Review: Beer Machine

Home brewing tends to be a deliciously messy and involved process. The Beer Machine promises to change that with a simple, all-in-one kit for making your own brew at home — in 7 to 10 days, no less.

To be completely honest, our beer lust was only matched by our skepticism. In the end, The Beer Machine turned out to be less of a letdown than we were expecting, but not by much.

Since the relatively compact unit functions as a fermenter, conditioning vessel and dispenser, careful assembly was required. Getting the main (and cheap-feeling) plastic barrel set up was easy enough, but piecing together all the valves (a pressure release and a spigot for dispensing) and checking the corresponding seals took a few tedious tries.

The included instructions and website both offer a number of useful pointers, but we suspect first-time brewers might be a little perplexed by some of the more esoteric steps. For instance, ensuring a proper airtight fit on the main barrel involves soaking the main rubber seal in warm water, so that it’s malleable enough to manage a snug fit. Little steps like these aren’t necessarily deal breakers, but we were expecting a little less work for a such a pricey all-in-one solution.

After tackling assembly, pressure tests and sterilization of … well … everything, getting the brew started was a relative cinch. Our particular kit shipped with the basics: a straightforward ale mix and brewer’s yeast. At this point, the old “just add water” adage rang true. We poured everything into the barrel, sealed it up and began the waiting game.

Though this was the easiest part of the process, we still had a minor gripe. At 2.6 gallons the capacity of the Beer Machine is on the light side, yielding about 27 bottles. Although this is enough to get a Gadget Labber (or three) adequately tipsy, we’ve encountered more than a few, less-expensive DIY kits that yield 5 gallons or more. Otherwise, checking on the progress midbrew was simple, thanks to the opaque drum, integrated temperature and pressure gauges, and spigot for the occasional taste test.

Aside from a few precarious location swaps to maintain temperature — thank you, California heat wave! — we were ready to start bottling. In addition to the very basic spigot, the Beer Machine sports a bottle holder and tubing for spill-free bottling. Despite its inelegance — both the holder and tubing reminded us of cheap aquarium accessories — we had no problems filling the six resealable bottles with the relatively quick tap. No fuss, no muss.
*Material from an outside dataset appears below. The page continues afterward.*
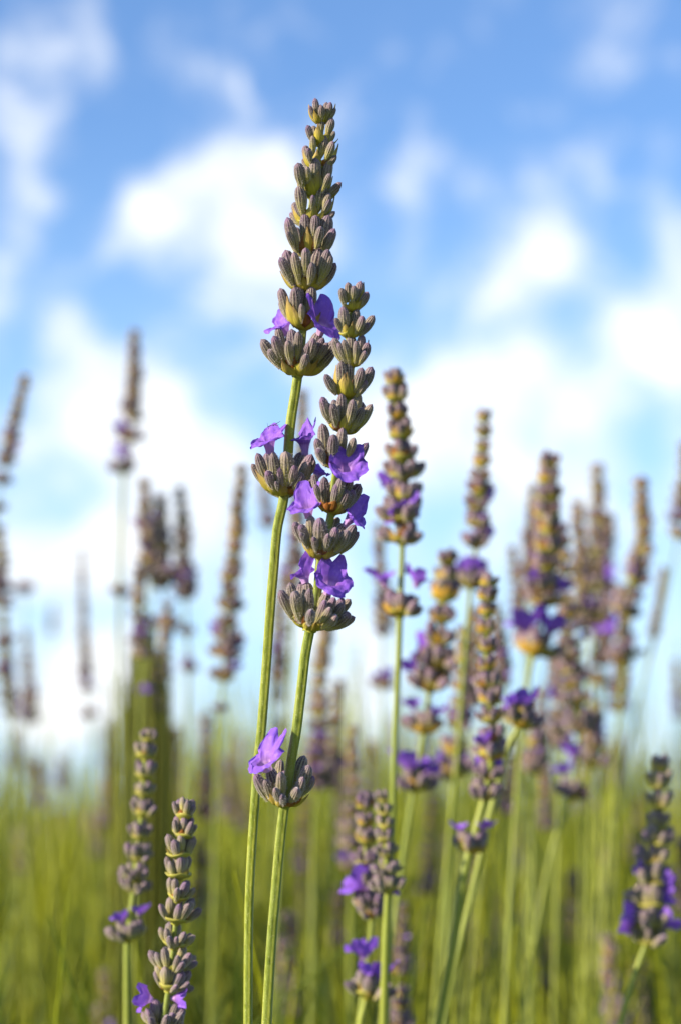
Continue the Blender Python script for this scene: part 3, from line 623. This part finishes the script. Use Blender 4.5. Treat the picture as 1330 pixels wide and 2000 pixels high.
def soft_spike(label, d, head, width, extra=(), tail=(), fl=(), detail=True, group=None, stem_w=None, gap=1.0, seed=0, wtop=.55, cool=False):
    """head: photo points tip..last packed whorl; extra: lone whorls (x, y, width) below; tail: further points of the stalk;
    width: photo width of the lowest packed whorl; fl: photo points where flowers open"""
    rr = random.Random(seed + int(head[0][0] * 7 + head[0][1])); s = d / K
    Hd = [at(x, y, d) for x, y in head]
    allp = list(head) + [(x, y) for x, y, *_ in extra] + list(tail)
    P = [at(x, y, d) for x, y in allp]
    dd = (P[-1] - P[-2]).normalized()
    last = P[-1]; drop = max(.05, last.z)
    slope = max(-.35, min(.35, dd.x / max(.3, -dd.z)))
    foot = Vector((last.x + slope * drop * .5, last.y + rr.uniform(-.02, .03), 0))
    n0 = len(P); P += [last.lerp(foot, f) + Vector((slope * drop * .45 * f * (1 - f), 0, 0)) for f in (.05, .14, .3, .6, 1)]
    root, RW = spike_root(foot, label, group or 'lavender flower stems of the field')
    w0 = (stem_w or width * .16) / 2 * s * .86; nP = len(P)
    def rad(t):
        return w0 * (0.45 + 0.55 * min(1, t / max(1, len(head)))) if t < len(head) else w0
    g = stem_geo(P, rad, 8 if detail else 6, 0.006, seed=seed)
    for i in range(len(g.v)): g.v[i] = tuple(Vector(g.v[i]) - foot)
    obj('stem', g.build('stem', (M_STEM,)), root)
    # nodes along the head
    tot = sum((Hd[i + 1] - Hd[i]).length for i in range(len(Hd) - 1)) / s
    def along(q):
        q = max(0, min(q, tot - 1e-3))
        for i in range(len(Hd) - 1):
            l = (Hd[i + 1] - Hd[i]).length / s
            if q <= l: return Hd[i].lerp(Hd[i + 1], q / l), (Hd[i] - Hd[i + 1]).normalized()
            q -= l
        return Hd[-1], (Hd[-2] - Hd[-1]).normalized()
    nodes = []; q = width * wtop * .5 * 1.05
    while q < tot - width * .22:
        f = q / tot; nodes.append((q, f)); q += width * (.40 + .13 * f) * gap * rr.uniform(.87, 1.13)
    nodes.append((tot, 1.0))
    items = []
    for q, f in nodes:
        c, ax = along(q); wd = width * (wtop + (1 - wtop) * min(1, f * 1.1)) * rr.uniform(.86, 1.12)
        items.append((c, ax, wd / 2 * s * (1.60 - .28 * min(1, f)), f))
    for (x, y, wd) in extra:
        c = at(x, y, d); ax = (along(tot)[0] - c).normalized(); items.append((c, ax, wd / 2 * s * 1.25, 1.2))
    ws = []
    for (c, ax, rr_, f) in items:
        ax = (ax + Vector((rr.gauss(0, .1), rr.gauss(0, .1), 0))).normalized()
        M = frame(c, ax, Vector((math.cos(rr.random() * 6), math.sin(rr.random() * 6), 0)), rr_, rr_, rr_)
        k = rr.randrange(5)
        if detail:
            lay = (W_TOP if f < .45 else W_MID if f < .8 else W_LOW)[k]
            cu = M @ Matrix.Diagonal((.5, .5, .55, 1)); wo_ = obj('whorl', CUPM_LO[k % 2], root, cu, RW)
            for kind, i, m in lay:
                if cool and kind == 'bract' and rr.random() < .45: continue
                if cool:
                    obj('bud' if kind == 'bud' else 'bract', BUDS_COOL[i] if kind == 'bud' else BRACTS_BLO[0] if kind == 'brown' else BRACTS_COOL[i], wo_, M @ m @ (Matrix.Diagonal((.92, .92, 1.06, 1)) if kind == 'bud' else Matrix.Diagonal((.8, .8, .8, 1))), cu); continue
                obj('bud' if kind == 'bud' else 'bract', BUDS_LO[i] if kind == 'bud' else BRACTS_BLO[0] if kind == 'brown' else BRACTS_LO[i], wo_, M @ m, cu)
            ws.append((c, wo_, cu, rr_))
        else:
            wo_ = obj('whorl', (J_TOP if f < .45 else J_MID if f < .8 else J_LOW)[k], root, M, RW); wo_['kind'] = 'stuff'
            ws.append((c, wo_, M, rr_))
    for (c, wo_, M, rr_) in (ws[-4:] if len(fl) > 0 else ()):
        for _ in range(2):
            if not cool and rr.random() < .15:
                ph = rr.random() * 6.28; Mf = frame(c, (Vector((0, 0, 1)) + Vector((math.cos(ph), math.sin(ph), 0)) * .55), -FV, 1, 1, 1); u = rr_ / 72 * .95
                obj('flower', FLM[rr.randrange(3)], wo_, Matrix.Translation(Vector((math.cos(ph), math.sin(ph), 1.2)) * rr_ * .42) @ Mf @ Matrix.Scale(u, 4), M)
    for fi in fl:
        x, y = fi[0], fi[1]; sc_ = fi[2] if len(fi) > 2 else 1.0
        c = at(x, y, d)
        below = [w for w in ws if (w[0] - c).z < 0.004] or ws
        w = min(below, key=lambda w: (w[0] - c).length)
        out = (c - w[0]).normalized(); z = (out + UP * .6 - FV * .25).normalized()
        u = w[3] / 72 * 1.1 * sc_
        M = frame(c - z * u * 22, z, RV * rr.uniform(-1, 1) - FV * rr.uniform(.2, 1), u, u, u)
        if detail or True: obj('flower', FLM[rr.randrange(3)], w[1], M, w[2])
    return root

G_MID = 'lavender flower stems softly blurred behind'
S = soft_spike
S('lavender spike with one lone whorl carrying two upright lilac flowers, beside the sharp pair', .60, [(769, 730), (778, 840), (788, 940), (785, 1062)], 84, [(780, 1203, 92)], [(777, 1300), (769, 1500), (765, 1640), (760, 1800)], [(797, 985, 1.3), (776, 1010), (748, 1128), (817, 1130)], stem_w=15)
S('tall slim yellow-brown lavender spike with a violet bloom halfway, between the two flower clusters', .70, [(946, 806), (938, 930), (928, 1070)], 64, [(918, 1148, 80)], [(905, 1300), (890, 1500), (870, 1700)], [(937, 1028, 1.2), (900, 1105, .8), (935, 1108, .9)], stem_w=11, seed=2)
S('brown lavender spike leaning over two stacked lone whorls with violet petals', .66, [(872, 1078), (862, 1200), (838, 1348)], 86, [(828, 1432, 84), (808, 1543, 84)], [(795, 1620), (775, 1760)], [(845, 1290, .7), (805, 1375, .8), (855, 1385, .8), (800, 1490, 1.5), (832, 1490, .8)], stem_w=13, seed=3)
S('broad golden lavender spike with violet petals low down, tallest of the dense cluster', .72, [(1070, 890), (1068, 1040), (1062, 1185)], 80, [(1040, 1280, 100)], [(1020, 1400), (1005, 1600)], [(1050, 1118, .9), (1085, 1145, 1.2), (1024, 1215, 1.4), (1076, 1222, 1.2)], stem_w=12, seed=4, wtop=.6)
S('single rounded whorl topped by one large deep violet bloom on a long slanting stalk', .62, [(1020, 1372), (1012, 1420)], 78, [], [(990, 1460), (955, 1600), (918, 1760), (890, 1880), (865, 2010)], [(1018, 1365, 1.9), (1005, 1372, 1.3)], stem_w=16, seed=5)
S('long yellow-brown lavender spike above an open lilac-tipped whorl on a thick bright stalk', .60, [(950, 1128), (950, 1300), (962, 1450), (945, 1562)], 70, [(916, 1664, 82)], [(905, 1710), (885, 1840), (853, 2010)], [(896, 1616, .7), (945, 1612, .8)], stem_w=22, seed=6, gap=1.08)
S('orange-brown lavender spike just beside the broad golden one, violet at its foot', .74, [(1100, 1050), (1108, 1250), (1130, 1430)], 62, [(1112, 1560, 72)], [(1080, 1650), (1050, 1800)], [(1118, 1468, 1.1), (1100, 1500, 1.0), (1140, 1240, .7)], stem_w=12, seed=7)
S('dark purple lavender spike, thick and heavily blurred, behind the golden cluster', .95, [(1168, 915), (1166, 1060), (1156, 1212)], 74, [], [(1150, 1400), (1140, 1600)], [(1130, 1085, .9), (1185, 1120, 1), (1140, 1170, 1)], seed=8, wtop=.42)
S('slender brown lavender spike with pink-violet petals, curving over toward two lower whorls', .84, [(1252, 940), (1255, 1080), (1212, 1198)], 60, [(1218, 1290, 74)], [(1205, 1420), (1190, 1600)], [(1240, 1112, 1.2), (1188, 1225, 1.3), (1225, 1160, .8)], stem_w=9, seed=9)
S('cropped lavender spike at the very edge beside the white cloud, violet near its foot', .9, [(1340, 870), (1332, 960), (1322, 1052)], 50, [], [(1290, 1200), (1240, 1400)], [(1326, 1010, 1)], stem_w=7, seed=10, detail=False)
S('thin pale brown lavender spike rising left of the golden cluster', .9, [(1000, 1070), (1012, 1170), (1022, 1250)], 42, [], [(1022, 1400), (1020, 1600)], [(1000, 1180, .8)], stem_w=7, seed=11)
S('low lavender spike with deep violet flowers round its base, near the corner of the field', .62, [(1288, 1485), (1282, 1640), (1262, 1842)], 84, [], [(1240, 1900), (1210, 2010)], [(1290, 1718, 1.3), (1298, 1745, .9), (1232, 1790, 1.3), (1300, 1800, 1.1), (1250, 1690, .8)], stem_w=16, seed=12, cool=True)
S('small low yellow-brown lavender spike with one pink flower, bottom corner', .78, [(1186, 1830), (1192, 1920), (1204, 2015)], 52, [], [(1206, 2100)], [(1206, 1962, 1.3)], stem_w=11, seed=13)
S('small tight lavender spike of dark buds on a bright two-toned stalk', .57, [(748, 1550), (752, 1640), (757, 1742)], 58, [], [(754, 1820), (748, 2010)], [(772, 1742, .5)], stem_w=19, seed=14, gap=1.15, cool=True)
S('short lavender spike with one large pink-violet bloom opening on its flank', .59, [(716, 1560), (714, 1680), (726, 1792)], 74, [], [(722, 1850), (700, 2010)], [(703, 1716, 1.9)], stem_w=15, seed=15, gap=1.1)
S('lone open whorl with two upright violet flowers low in the field', .58, [(722, 1905), (716, 1948)], 86, [], [(705, 1990), (700, 2050)], [(735, 1898, 1.3), (708, 1850, 1.2)], stem_w=14, seed=16, cool=True)
S('blurred low lavender spike, widely spaced whorls and a lower flowering whorl on bright straight stalk', .575, [(288, 1428), (278, 1590), (262, 1742)], 64, [(250, 1838, 76)], [(249, 1900), (249, 2010)], [(275, 1775, .9), (235, 1790, .8)], stem_w=17, seed=17, gap=1.35, wtop=.62, cool=True)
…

Ay, there’s the rub. Though the Beer Machine definitely works, it isn’t really anything special. The build quality leaves a lot to be desired, and we suspect even first-time brewers would quickly outgrow the device — especially when the market is flooded with cheaper, higher-yield alternatives.

It does a decent job of simplifying peripheral brewing tasks — checking PSI, bottling, taste tests, etc. — but the advantages are rather minor. Our suggestion? Do a little more research and brew up a better kit.